July 19, 2017      3 min read

Inventory tracking is essentially a process for monitoring inventory levels, orders, sales and inventory movements. In any business, particularly in stock based businesses, there are a lot of moving parts. Keeping track of every aspect of the production process can be difficult, so businesses turn to inventory tracking to understand where each item is at any point in time.

How do inventory tracking systems work?

Comprehensive inventory tracking systems combine barcodes or radio frequency identification (RFID) tagging, specialised inventory management software and robust processes.

Each stock keeping unit (SKU) and, in some cases, each individual item or batch will have a unique identifier. A barcode or RFID tag will be assigned to each unique identifier. A barcode represents the unique identifier graphically while an RFID tag stores it digitally. Scanning the barcode or RFID tag reveals the unique identifier.

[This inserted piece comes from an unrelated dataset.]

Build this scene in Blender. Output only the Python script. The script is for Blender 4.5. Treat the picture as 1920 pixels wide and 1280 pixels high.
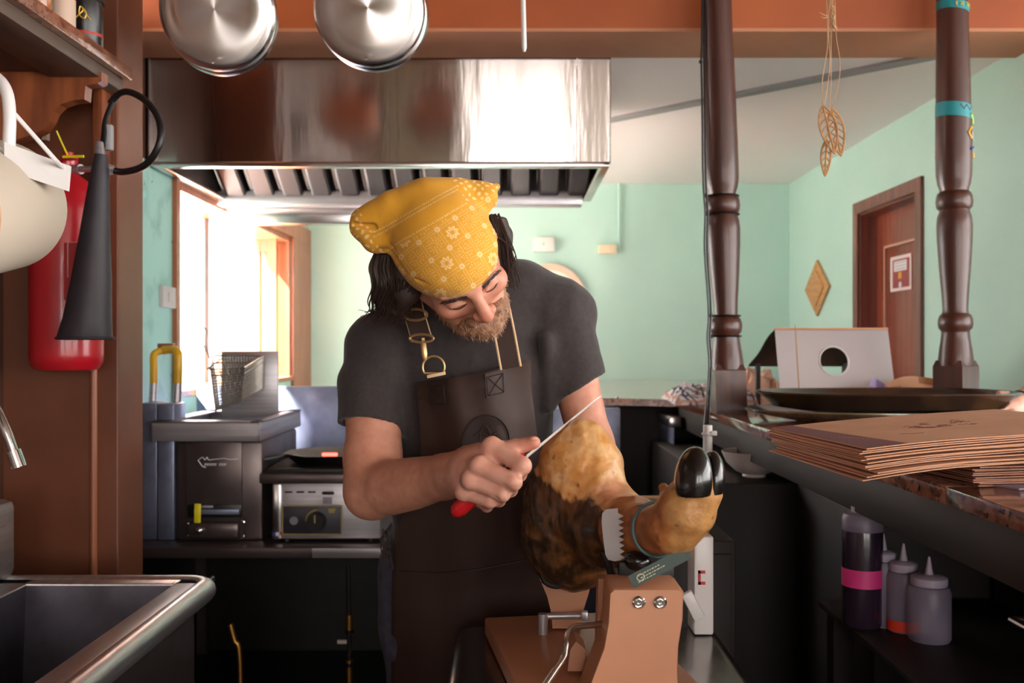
import bpy, bmesh, math, random
import numpy as np
from mathutils import Vector, Matrix

for _o in list(bpy.data.objects):
    bpy.data.objects.remove(_o, do_unlink=True)
scene = bpy.context.scene
COL = scene.collection
random.seed(7)
PI = math.pi

# ------------------------------------------------------------------ camera
F, CX, CY, H = 1800.0, 960.0, 650.0, 1.40      # focal length in pixels, vanishing point, eye height


def P(px, py, Z):
    """point of the place seen at pixel (px, py), Z metres in front of the camera"""
    return Vector(((px - CX) * Z / F, Z, H - (py - CY) * Z / F))


cam_data = bpy.data.cameras.new('camera')
cam = bpy.data.objects.new('camera', cam_data)
COL.objects.link(cam)
cam.location = (0, 0, H)
cam.rotation_euler = (PI / 2, 0, 0)
cam_data.sensor_width = 36.0
cam_data.lens = 36.0 * F / 1920.0
cam_data.shift_y = 10.0 / 1920.0
cam_data.clip_start = 0.02
cam_data.dof.use_dof = True
cam_data.dof.focus_distance = 1.5
cam_data.dof.aperture_fstop = 6.3
scene.camera = cam

# ------------------------------------------------------------------ daylight and exposure
world = bpy.data.worlds.new('world')
scene.world = world
world.use_nodes = True
_bg = world.node_tree.nodes['Background']
_bg.inputs[0].default_value = (1.0, 0.975, 0.95, 1)
_bg.inputs[1].default_value = 7.0
vs = scene.view_settings
vs.view_transform = 'Standard'
vs.look = 'None'
vs.exposure = 0.85
vs.gamma = 1.0
vs.use_curve_mapping = False


sun = bpy.data.lights.new('sun', 'SUN')
sun.energy = 175.0
sun.angle = math.radians(2.0)
sun.color = (1.0, .98, .95)
sun_o = bpy.data.objects.new('sun', sun)
COL.objects.link(sun_o)
sun_o.rotation_euler = Vector((.60, .14, -.80)).to_track_quat('-Z', 'Y').to_euler()


def portal(loc, rot, sx, sy):
    l = bpy.data.lights.new('window_portal', 'AREA')
    l.shape = 'RECTANGLE'
    l.size = sx
    l.size_y = sy
    l.cycles.is_portal = True
    o = bpy.data.objects.new('window_portal', l)
    COL.objects.link(o)
    o.location = loc
    o.rotation_euler = rot
    return o


SHOPB = (1.0, 3.15, 0.85, 2.45, -3.0)
# windows of the room (see the structure section): shop front behind, dining side, small kitchen window
SHOP = (-0.35, 0.62, 0.85, 2.45, -3.0)       # x0 x1 z0 z1 y
SIDE = (-2.4, 2.75, 0.80, 2.62, 3.3)         # y0 y1 z0 z1 x
KITW = (3.57, 5.42, 1.21, 2.02, -1.25)       # y0 y1 z0 z1 x
portal(((SHOP[0] + SHOP[1]) / 2, SHOP[4] - .02, (SHOP[2] + SHOP[3]) / 2), (PI / 2, 0, 0), SHOP[1] - SHOP[0], SHOP[3] - SHOP[2])
portal(((SHOPB[0] + SHOPB[1]) / 2, SHOPB[4] - .02, (SHOPB[2] + SHOPB[3]) / 2), (PI / 2, 0, 0), SHOPB[1] - SHOPB[0], SHOPB[3] - SHOPB[2])
portal((SIDE[4] + .02, (SIDE[0] + SIDE[1]) / 2, (SIDE[2] + SIDE[3]) / 2), (PI / 2, 0, PI / 2), SIDE[1] - SIDE[0], SIDE[3] - SIDE[2])
portal((KITW[4] - .25, (KITW[0] + KITW[1]) / 2, (KITW[2] + KITW[3]) / 2), (PI / 2, 0, -PI / 2), KITW[1] - KITW[0], KITW[3] - KITW[2])

# ------------------------------------------------------------------ helpers: colour and materials


def lin(c):
    def f(v):
        v /= 255.0
        return v / 12.92 if v <= .04045 else ((v + .055) / 1.055) ** 2.4
    return (f(c[0]), f(c[1]), f(c[2]), 1.0)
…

Each unique identifier is entered into the inventory management software. A range of inventory information for each product and batch is stored within the system. For each particular product, the software can be set up to track stock numbers, stock locations, production costs, materials required, sales performance among others – essentially any piece of information can be recorded at minimal effort and cost. Batches can be tracked from creation right through to the point of sale, taking the administrative legwork out of meeting traceability requirements.

When a barcode or RFID tag is scanned, the inventory record is updated to reflect the change. For example, if a barcode is scanned at a checkout, the product’s unique identifier is provided to the inventory management system, which records a sale and reduces the stock count. Business owners and staff can view stock levels and sales, often in real time.

Inventory tracking can be implemented manually, although the administrative burden is much higher; more data needs to be entered and the frequency of errors increases. Many businesses start out with a manual tracking system but find that the time savings and ease of use of an automated system outweigh the minor cost to implement barcodes and a scanner.

What are some of the advantages of inventory tracking?

One of the most significant advantages of inventory tracking is the ability to monitor inventory movements and stock levels remotely in real time. Staff and managers can often access this data in the cloud, allowing the business to identify inventory issues at an early stage.

Inventory tracking also makes it possible for businesses to be fully aware of where products are stocked, which suppliers they come from and how those products are selling. Making this data available for reference allows businesses to make better use of limited resources such as warehouse or shelf space, and allows businesses to plan for supply shocks or spikes in demand.

Finally, inventory tracking improves productivity. Using barcodes and RFID tags streamlines the process to move inventory within a warehouse or between locations. Automating manual processes reduces handling, reducing labour costs freeing up staff to focus on growing other areas of the business.